Предполагается, по-видимому, устранить Николая II и Александру Федоровну. Надо быть готовыми к последствиям. Немногие присутствовавшие были согласны в том, что самому Львову не миновать стать во главе правительства. Челноков характеризовал потом этот разговор так: «никто об этом серьезно не думал, а шла болтовня о том, что хорошо бы, если бы кто-нибудь это устроил». Милюков был огорчен, узнав, что Маклаков, присутствовавший при разговоре, докладывал в кадетском кружке, в особняке кн. Долгорукова, более определенно – о предстоящей революции. Милюкову казалось, что чем больше представляют себе реальный образ революции, тем меньше следовало бы «болтать» о ее неминуемом наступлении и, так сказать, ее популяризировать. Ему, однако, поставили в Москве вполне конкретный вопрос: почему Государственная Дума не берет власть?
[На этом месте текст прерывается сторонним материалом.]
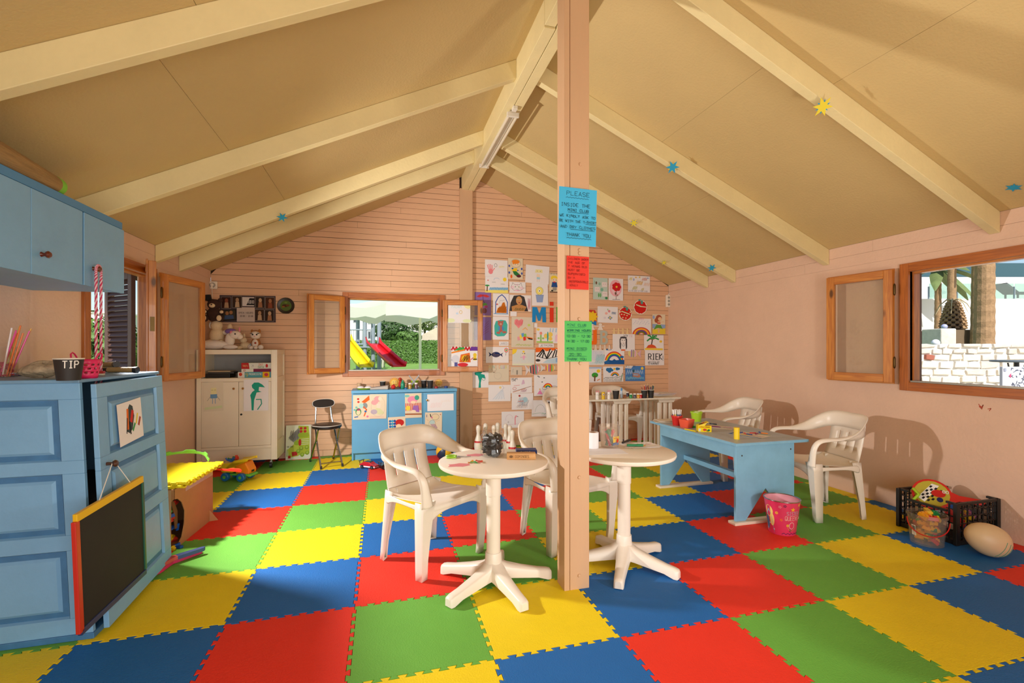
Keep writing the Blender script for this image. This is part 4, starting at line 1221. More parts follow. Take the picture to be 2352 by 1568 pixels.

Милюков ответил: «приведите мне два полка к Таврическому дворцу, – и мы возьмем власть». Он думал поставить неисполнимое условие. На деле он невольно изрек пророчество.
После боевого столкновения блока и общественных организаций с правительством в ноябре и декабре 1916 года, январь и февраль 1917 года прошли как-то бесцветно и не оставили ярких воспоминаний. А между тем эти два месяца были полны политическим содержанием, оценить которое пришлось уже после переворота. Можно судить различно, был ли это эпилог к тому, что произошло, или пролог к тому, что должно было начаться; но это был, во всяком случае, отдельный исторический момент, который заслуживает особой характеристики. Его основной чертой было, что все теперь (включая и «улицу») чего-то ждали, и обе стороны, вступившие в открытую борьбу, к чему-то готовились. Но это «что-то» оставалось где-то за спущенной завесой истории, и ни одна сторона не проявила достаточно организованности и воли, чтобы первой поднять завесу. В результате, случилось что-то третье, чего именно в этой определенной форме – не ожидал никто: нечто неопределенное и бесформенное, что, однако, в итоге двусторонней рекламы, получило немедленно название начала великой русской революции.
Государственная Дума была снова отсрочена, но не распущена.